** Start of DATA SECTION **
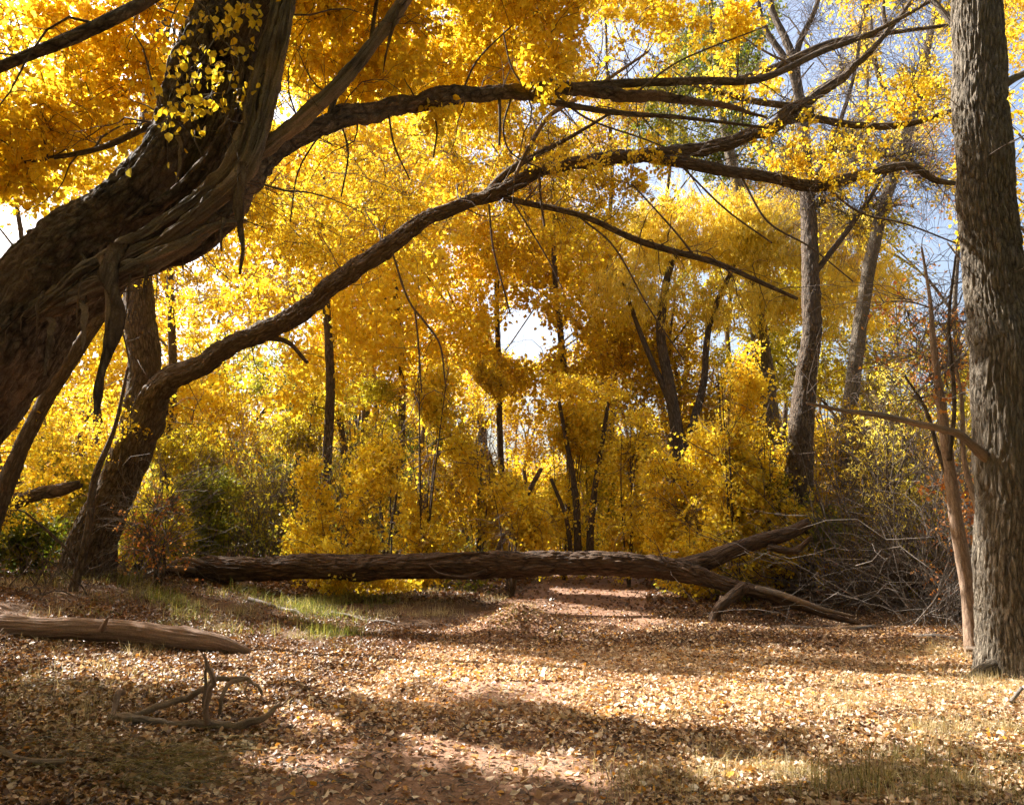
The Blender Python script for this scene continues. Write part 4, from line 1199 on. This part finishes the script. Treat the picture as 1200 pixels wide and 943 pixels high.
sapling(210, 19.5, 470, 1.2, "golden young tree just right of the forked trunk, behind the olive shrub", leaf='lemon', seed=25, n=110)
sapling(800, 21.5, 680, 1.1, "low yellow green shrub at the right rim of the path under the log", leaf='lemon', seed=26, n=40, low=.05, name="leafy_shrub", group=None, cat="shrub")
sapling(540, 17.6, 692, .9, "low grey green shrub under the log left of the path", leaf='olive', seed=27, n=36, low=.02, name="leafy_shrub", group=None, cat="shrub", tw='twig_grey')
sapling(870, 15.6, 690, .7, "low olive weeds in the gap below the log's fork", leaf='olive', seed=28, n=24, low=.02, name="leafy_shrub", group=None, cat="shrub", tw='twig_grey')

# ------------------------------------------------------------------ taller trees behind
tree("pale_trunk_cottonwood", "tall tree with a pale grey bare trunk right of centre", "tree", G(905, 23.2), [
    ("trunk", PL([(925, 700, 23.2, 30), (908, 560, 23.2, 27), (900, 480, 23.2, 24), (890, 400, 23.2, 21), (884, 330, 23.2, 18), (872, 250, 23.2, 15), (850, 150, 23.2, 11), (835, 40, 23.2, 7), (830, -60, 22, 3)]), dict(S=28, mat='bark_pale')),
    ("limb", PL([(884, 330, 23.2, 10), (930, 250, 23.2, 8), (980, 170, 23.2, 5)]), dict(S=10)),
], [BL(800, 130, 22, 1.8, 1.6, 1.6, 60), BL(870, 40, 22, 1.6, 1.4, 1.5, 46)], leaf='green', seed=31, size=.085, per=9, bare=300, hole=.4)
tree("dark_trunk_cottonwood", "tall tree whose dark trunk stands behind the log's forked end", "tree", G(932, 15.8), [
    ("trunk", PL([(932, 715, 15.8, 46), (932, 680, 15.8, 38), (934, 620, 15.8, 34), (938, 540, 15.8, 30), (942, 470, 15.8, 27), (950, 380, 15.8, 22), (948, 290, 16, 19), (945, 200, 16.3, 16), (938, 130, 16.6, 13), (925, 60, 17, 10), (905, 10, 17.3, 7), (890, -60, 17.5, 4)]), dict(S=44, rough=.14, flare=.2, knots=5)),
    ("limb", PL([(940, 140, 16.6, 9), (925, 80, 16.6, 8), (895, 30, 16.8, 7), (885, -30, 17, 4)]), dict(S=12)),
    ("limb", PL([(938, 110, 16.7, 9), (935, 60, 16.9, 8), (955, 10, 17, 6), (975, -50, 17.2, 4)]), dict(S=12)),
    ("limb", PL([(948, 230, 16.2, 8), (975, 170, 16.2, 6), (1000, 90, 16.4, 4), (1010, 20, 16.6, 2)]), dict(S=10)),
    ("limb", PL([(948, 330, 16, 8), (1000, 260, 16, 6), (1040, 200, 16, 4)]), dict(S=10)),
], [BL(1000, 20, 17, 2.4, 1.2, 1.6, 26), BL(1010, 220, 16.5, 2.0, 1, 1.4, 50)], leaf='gold', seed=32, size=.07, per=5, bare=2800, hole=.3)
tree("slanting_grey_tree", "sparse tree with a slanting grey trunk left of the thick right-hand trunk", "tree", G(985, 18.5), [
    ("trunk", PL([(985, 700, 18.5, 20), (992, 520, 18.5, 18), (1005, 400, 18.5, 17), (1022, 300, 18.6, 15), (1040, 225, 18.8, 14), (1065, 150, 19, 13), (1078, 100, 19.2, 11), (1090, 40, 19.5, 9), (1110, -40, 20, 5)]), dict(S=24, mat='bark_pale')),
    ("limb", PL([(1065, 150, 19, 8), (1030, 90, 19.2, 6), (1020, 20, 19.4, 4)]), dict(S=10)),
], [BL(1040, 90, 19, 1.6, 1.2, 1.0, 34), BL(1110, 40, 19.5, 1.4, 1.2, 1.5, 30), BL(1100, 230, 19, 1, 1, .8, 8)], leaf='gold', seed=33, size=.085, per=7, bare=900, hole=.35)
tree("willow", "pale yellow willow with narrow drooping leaves right of centre", "tree", G(830, 22), [
    ("trunk", PL([(800, 690, 22, 20), (800, 560, 22, 17), (785, 460, 22, 14), (775, 380, 22, 11), (790, 300, 22, 8), (820, 240, 22, 4)]), dict(S=18)),
    ("limb", PL([(800, 540, 22, 12), (822, 460, 22, 9), (832, 380, 22, 7), (870, 290, 22, 5), (900, 240, 22, 3)]), dict(S=12)),
    ("limb", PL([(785, 470, 22, 8), (750, 390, 22, 6), (730, 330, 22, 4)]), dict(S=10)),
], [BL(820, 262, 22, 2.3, 1.4, .9, 140), BL(930, 280, 22, 2.4, 1.4, 1.1, 130), BL(740, 330, 22, 1.2, 1, 1.0, 40), BL(1000, 340, 21.5, 1.3, 1, 1.2, 40), BL(870, 350, 22, 2, 1, .5, 40)],
    leaf='willow', seed=34, size=.15, shape=LEAFN, weep=True, per=16, sublen=.7, nsub=8, spread=.05, bare=200, hole=.28)
tree("multi_stemmed_tree", "cluster of dark upright stems beyond the log at the path's right side", "tree", G(690, 20.2), [
    ("trunk", PL([(678, 672, 20.2, 10), (676, 600, 20.2, 8), (668, 540, 20.2, 6), (655, 470, 20.2, 4)]), dict(S=12)),
    ("stem", PL([(690, 672, 20.2, 10), (694, 600, 20.2, 8), (702, 540, 20.2, 6), (715, 460, 20.2, 4)]), dict(S=12)),
    ("stem", PL([(671, 672, 20.2, 6), (664, 610, 20.2, 5), (645, 560, 20.2, 4)]), dict(S=10)),
], [BL(680, 480, 20.5, 1.2, .8, .9, 40)], leaf='gold', seed=35, size=.08, per=10)
tree("leaning_dead_stem", "bare dark stem slanting up to the right beyond the middle of the log", "tree", G(585, 18), [
    ("trunk", PL([(575, 668, 18, 6), (592, 625, 18, 6.5), (612, 588, 18, 6.5), (634, 548, 18, 5)]), dict(S=12))], [], bark='bark_dark', seed=36)
def bigtree(px, D, label, blobs, leaf, seed, trunk_w=9, lean=0, size=.1, per=10, bark='bark', top=-150, hole=.38, bare=150, name="golden_cottonwood", group="tall golden cottonwoods behind the clearing", shape=LEAF4, nsub=7, sublen=.6):
    b = G(px, D)
    bp = (H / 2) - F * math.tan(math.atan2(b[2] - CAM_Z, D) - PITCH)
    rows = [(px, bp + 8, D, trunk_w * 1.3)]
    r = random.Random(seed)
    for k in range(1, 8):
        t = k / 7
        rows.append((px + lean * t + r.uniform(-10, 10), bp + (top - bp) * t, D, trunk_w * (1 - .85 * t)))
    limbs = [("trunk", PL(rows), dict(S=24))]
    for k in range(6):
        i = r.randint(2, 5)
        q = rows[i]
        s = r.choice((-1, 1))
        limbs.append(("limb", PL([(q[0], q[1], D, q[3] * .5), (q[0] + s * 40, q[1] - 50, D + r.uniform(-.6, .6), q[3] * .35), (q[0] + s * r.uniform(80, 130), q[1] - r.uniform(90, 150), D + r.uniform(-1.2, 1.2), 2)]), dict(S=8, seg=.15)))
    return tree(name, label, "tree", b, limbs, blobs, leaf=leaf, bark=bark, seed=seed, size=size, per=per, nsub=nsub, sublen=sublen, spread=.09, hole=hole, hs=.4, bare=bare, group=group, shape=shape)
bigtree(590, 26, "tall golden tree behind the centre, left of the sky hole", [BL(540, 330, 26, 2.6, 2, 2.6, 150), BL(480, 170, 26, 3, 2, 2.6, 140), BL(560, 60, 26, 3.2, 2, 2.2, 110), BL(590, 270, 27, 2.6, 2, 2.0, 120), BL(560, 440, 27, 2.4, 2, 1.4, 70)], 'gold', 41)
bigtree(400, 25, "tall golden tree behind the arching limb's lower half", [BL(380, 330, 25, 2.8, 2, 2.4, 150), BL(330, 180, 25, 3, 2, 2.6, 130), BL(400, 450, 25, 2.4, 1.6, 1.6, 80)], 'gold', 42)
bigtree(200, 27, "tall amber tree behind the forked cottonwood", [BL(180, 380, 27, 3.4, 2, 2.8, 150), BL(120, 200, 27, 3.6, 2, 3, 130), BL(250, 520, 26, 2.6, 2, 1.8, 80)], 'amber', 43)
bigtree(20, 24, "tall amber tree behind the far left slanting trunk", [BL(20, 420, 24, 2.8, 2, 2.6, 130), BL(-20, 200, 24, 2.8, 2, 2.8, 100), BL(40, 90, 23, 2.2, 2, 1.6, 60)], 'amber', 44)
bigtree(720, 28, "tall amber tree behind the centre, right of the sky hole", [BL(700, 300, 28, 2.6, 2, 1.4, 110), BL(760, 420, 28, 2.4, 2, 2.2, 110), BL(640, 180, 28, 3.2, 2, 2.2, 120), BL(720, 90, 28, 3.4, 2, 1.8, 70), BL(690, 400, 29, 2.6, 2, 2.2, 110), BL(640, 290, 29, 2.2, 2, 1.4, 80)], 'amber', 45, bare=500)
bigtree(790, 24, "dark-stemmed amber tree behind the willow's left side", [BL(770, 470, 24, 1.8, 1.6, 1.6, 60), BL(760, 400, 24, 1.6, 1.2, 1.0, 40), BL(860, 520, 24, 2, 1.4, 1.2, 60)], 'amber', 46, bark='bark_dark', top=300, bare=900)
bigtree(1000, 27, "tall yellow green tree behind the willow's right side", [BL(960, 400, 27, 3, 2, 2.4, 130), BL(1070, 470, 27, 2.6, 2, 2.4, 90), BL(880, 440, 27, 2, 2, 1.6, 60), BL(880, 330, 27, 2.6, 2, 2.0, 90), BL(1010, 300, 27, 2.4, 2, 1.6, 60)], 'lemon', 47, top=330, bare=500)
bigtree(1010, 31, "tall golden tree against the sky behind the crossing limbs, upper right", [BL(960, 150, 31, 2.6, 2, 1.6, 60), BL(1040, 20, 31, 2.8, 2, 2.0, 70), BL(1080, 130, 31, 2.2, 2, 1.6, 44), BL(900, 220, 31, 3, 2, 1.6, 70), BL(740, 20, 31, 2.4, 2, 1.6, 60)], 'gold', 55, top=-60, per=7, bare=900)
brush("dead_shrub", "tall dark leafless thicket in deep shade behind the slim sapling", G(1110, 17.0), [(150, 5.2, 9, 1.0, 1.6, .014, .25)], 0, 'twig')
bigtree(1230, 22, "tall golden tree seen right of the thick right-hand trunk", [BL(1210, 200, 22, 1.8, 2, 2.6, 80), BL(1220, 420, 22, 1.8, 2, 2.4, 80), BL(1150, 30, 22, 2.2, 2, 1.6, 50), BL(1210, 600, 20, 1.4, 1.4, 1.6, 40)], 'gold', 48)
bigtree(860, 30, "tall green and brown tree whose top shows under the sky, right of centre", [BL(840, 60, 30, 2.2, 2, 2.0, 90), BL(800, 140, 30, 2.6, 2, 1.8, 90), BL(880, 180, 30, 2, 2, 1.4, 50)], 'green', 49, top=0, bare=400, name="green_cottonwood", group=None)
bigtree(440, 33, "green leafy tree deep behind the left half of the log", [BL(430, 420, 33, 3, 2, 3, 110), BL(450, 540, 33, 3, 2, 1.6, 60)], 'green', 50, top=250, name="green_cottonwood", group=None)
bigtree(260, 30, "olive tree deep behind the reed thickets", [BL(280, 460, 30, 3.4, 2, 2.2, 110), BL(250, 560, 30, 3.4, 2, 1.6, 70)], 'olive', 51, top=300, name="green_cottonwood", group=None)
bigtree(560, 34, "dark-stemmed golden tree deep behind the centre", [BL(560, 480, 34, 3.6, 2, 2.6, 130), BL(650, 560, 34, 3, 2, 2, 80)], 'amber', 52, top=300, bare=500)
bigtree(1120, 30, "bare-branched tree with few leaves against the sky beside the thick trunk", [BL(1090, 200, 30, 3.2, 2, 4, 60), BL(1100, 400, 30, 3, 2, 2, 60)], 'peach', 53, top=0, per=3, bare=1600, bark='bark_pale', name="bare_cottonwood", group=None)
bigtree(780, 32, "bare-crowned tree against the sky above the long arch", [BL(760, 60, 32, 4, 2, 2.6, 60)], 'amber', 54, top=-60, per=2, bare=1300, bark='bark_pale', name="bare_cottonwood", group=None)
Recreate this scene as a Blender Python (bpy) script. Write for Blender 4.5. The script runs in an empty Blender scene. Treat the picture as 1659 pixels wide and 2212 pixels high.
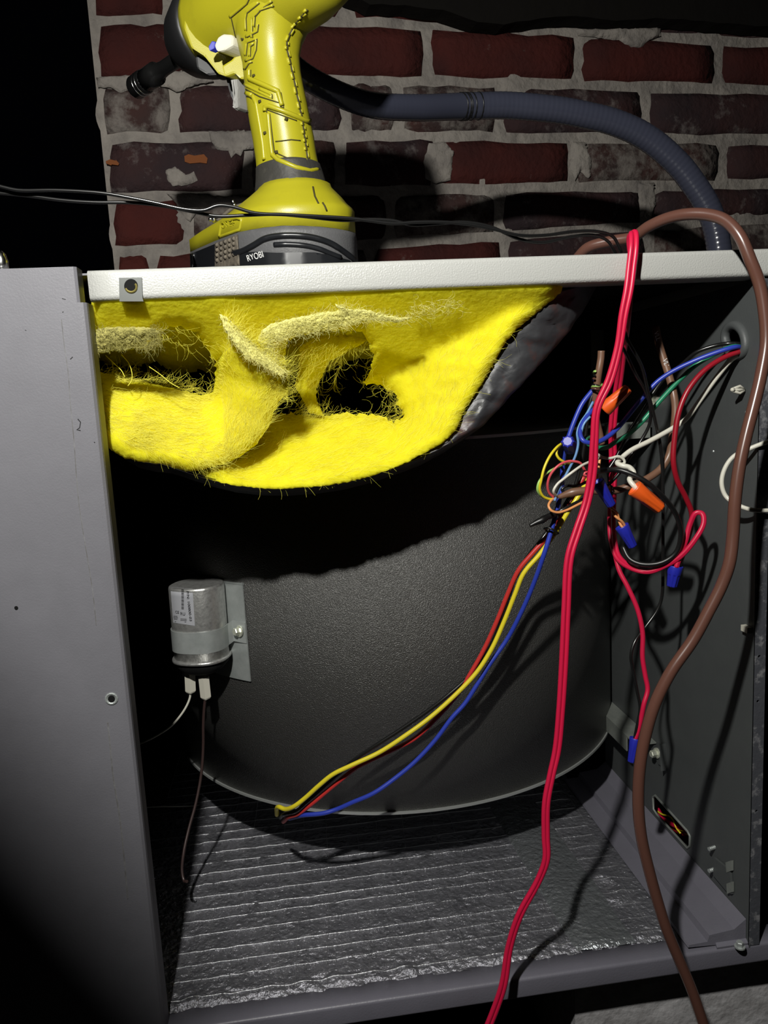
import bpy, bmesh, math, random
import numpy as np
from mathutils import Vector, Matrix, noise
from mathutils.bvhtree import BVHTree
from mathutils.geometry import delaunay_2d_cdt
random.seed(7)
rng = np.random.default_rng(7)
scene = bpy.context.scene
col = scene.collection

# ------------------------------------------------------------------ camera
YAW, PITCH, ROLL = .1209, .1491, .0538
CAM = np.array([.1177, -.5, .437])
FPX = 1650.0
_f = np.array([math.sin(YAW)*math.cos(PITCH), math.cos(YAW)*math.cos(PITCH), -math.sin(PITCH)])
_r0 = np.array([math.cos(YAW), -math.sin(YAW), 0.0])
_u0 = np.cross(_r0, _f)
_r = math.cos(ROLL)*_r0 - math.sin(ROLL)*_u0
_u = math.sin(ROLL)*_r0 + math.cos(ROLL)*_u0
cd = bpy.data.cameras.new('camera')
cam = bpy.data.objects.new('camera', cd); col.objects.link(cam)
cd.sensor_fit = 'VERTICAL'; cd.sensor_height = 36.0; cd.sensor_width = 27.0
cd.lens = FPX/2212*36
cd.clip_start = .01
cam.matrix_world = Matrix(((_r[0], _u[0], -_f[0], CAM[0]), (_r[1], _u[1], -_f[1], CAM[1]), (_r[2], _u[2], -_f[2], CAM[2]), (0, 0, 0, 1)))
scene.camera = cam

# ------------------------------------------------------------------ world, light, exposure
w = bpy.data.worlds.new('World'); scene.world = w; w.use_nodes = True
bg = w.node_tree.nodes['Background']
bg.inputs[0].default_value = (.6, .65, 1, 1); bg.inputs[1].default_value = .0006
LAMP = Vector((.008, -.45, .765))
ld = bpy.data.lights.new('work_light_beam', 'SPOT')
ld.energy = 21.0; ld.color = (1, .985, .93); ld.shadow_soft_size = .011
ld.spot_size = math.radians(134); ld.spot_blend = .6
lamp_light = bpy.data.objects.new('work_light_beam', ld); col.objects.link(lamp_light)
_aim = Vector((.26, .12, .36))
scene.cycles.max_bounces = 14; scene.cycles.diffuse_bounces = 9
scene.view_settings.view_transform = 'Standard'
scene.view_settings.look = 'None'
scene.view_settings.exposure = 0.0
scene.view_settings.gamma = 1.0
scene.view_settings.use_curve_mapping = False

# ------------------------------------------------------------------ measuring helpers
def _ray(px, py):
    return _f + (px-829.5)/FPX*_r - (py-1106)/FPX*_u
def onY(px, py, y):
    d = _ray(px, py); return Vector(CAM + d*((y-CAM[1])/d[1]))
def onX(px, py, x):
    d = _ray(px, py); return Vector(CAM + d*((x-CAM[0])/d[0]))
def onZ(px, py, z):
    d = _ray(px, py); return Vector(CAM + d*((z-CAM[2])/d[2]))
def onP(px, py, p0, n):
    d = _ray(px, py); n = np.array(n); return Vector(CAM + d*(((np.array(p0)-CAM) @ n)/(d @ n)))
def onYv(px, py, y):
    px = np.asarray(px, float); py = np.asarray(py, float); y = np.asarray(y, float)
    d = _f + ((px-829.5)/FPX)[..., None]*_r - ((py-1106)/FPX)[..., None]*_u
    return CAM + d*((y-CAM[1])/d[..., 1])[..., None]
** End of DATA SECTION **
● TASK: Leave the pictures out and copy exactly the lines from the one with "Recreate this scene" to the one with "col = scene.collection", both included.

● WRITTEN ANSWER:
Recreate this scene as a Blender Python (bpy) script. Write for Blender 4.5. The script runs in an empty Blender scene. Treat the picture as 1659 pixels wide and 2212 pixels high.
import bpy, bmesh, math, random
import numpy as np
from mathutils import Vector, Matrix, noise
from mathutils.bvhtree import BVHTree
from mathutils.geometry import delaunay_2d_cdt
random.seed(7)
rng = np.random.default_rng(7)
scene = bpy.context.scene
col = scene.collection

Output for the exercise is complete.